I am not a religious man. I do not believe in divine intervention in mortal affairs, destiny, or that good will always triumph over evil. I believe in coincidence, chance and, sadly, entropy.

Providence House is testing my lack of faith.

My parents, currently the only people gainfully employed in my family, asked me to make a donation to some worthy cause in my little Ugandan town on their behalf. At the recommendation of the local Peace Corps contingent, I settled on Providence.

When I went to make the transaction, Sister Juliet a warm, bespectacled nun, could not, having met me only briefly before, remember my name.
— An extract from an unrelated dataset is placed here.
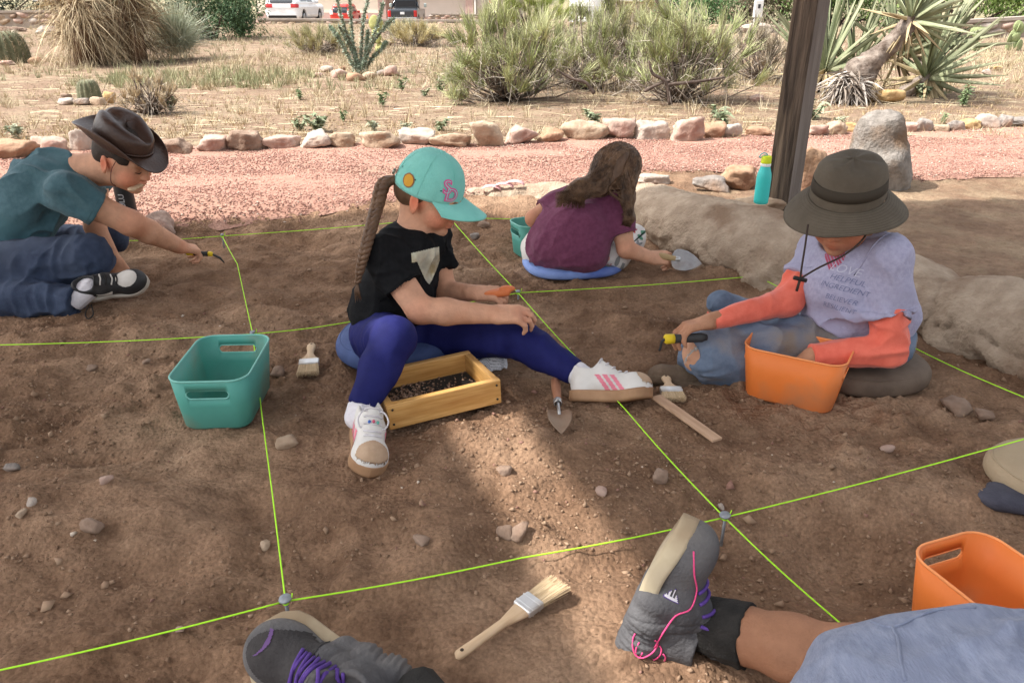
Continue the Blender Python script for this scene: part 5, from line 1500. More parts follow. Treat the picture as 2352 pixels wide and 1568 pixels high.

“You are called… Richard,” she said, uncertainly.

I am not called Richard.

My father, one source of the donation, however, is. It was as though Sister Juliet had seen through the medium to the source. It wasn’t as dramatic as if she had accidentally called me Susan, my mother’s name, but it remained curiously coincidental. Almost like a sign…

The donation had occasioned the singing. The children, in celebration of the donation and the contributions of time and energy by my colleagues from Duke, put on a show for us where wave after wave of children sang about how happy they are, interrupted periodically by an older child praying for us and my family.

Because of my parents they get beans, soap and seeds, because of my colleagues, they get a few precious moments of attention and affection. They need so much, and get so little, but today, at least, it is enough. And for them enough is everything. For them, enough is something to be happy about, and yes, something to sing about.

And so they sang and sang beautifully, neither jerks nor liars, neither hopeless nor helpless. They sang and proved me wrong. They sang and showed perhaps the world is not such a rotten place, that joyful music can come from joyful hearts.

“We are so happy.”

“We are so happy.”

“We are so happy.”

And I’m so happy too. I’m just not ready to sing about it.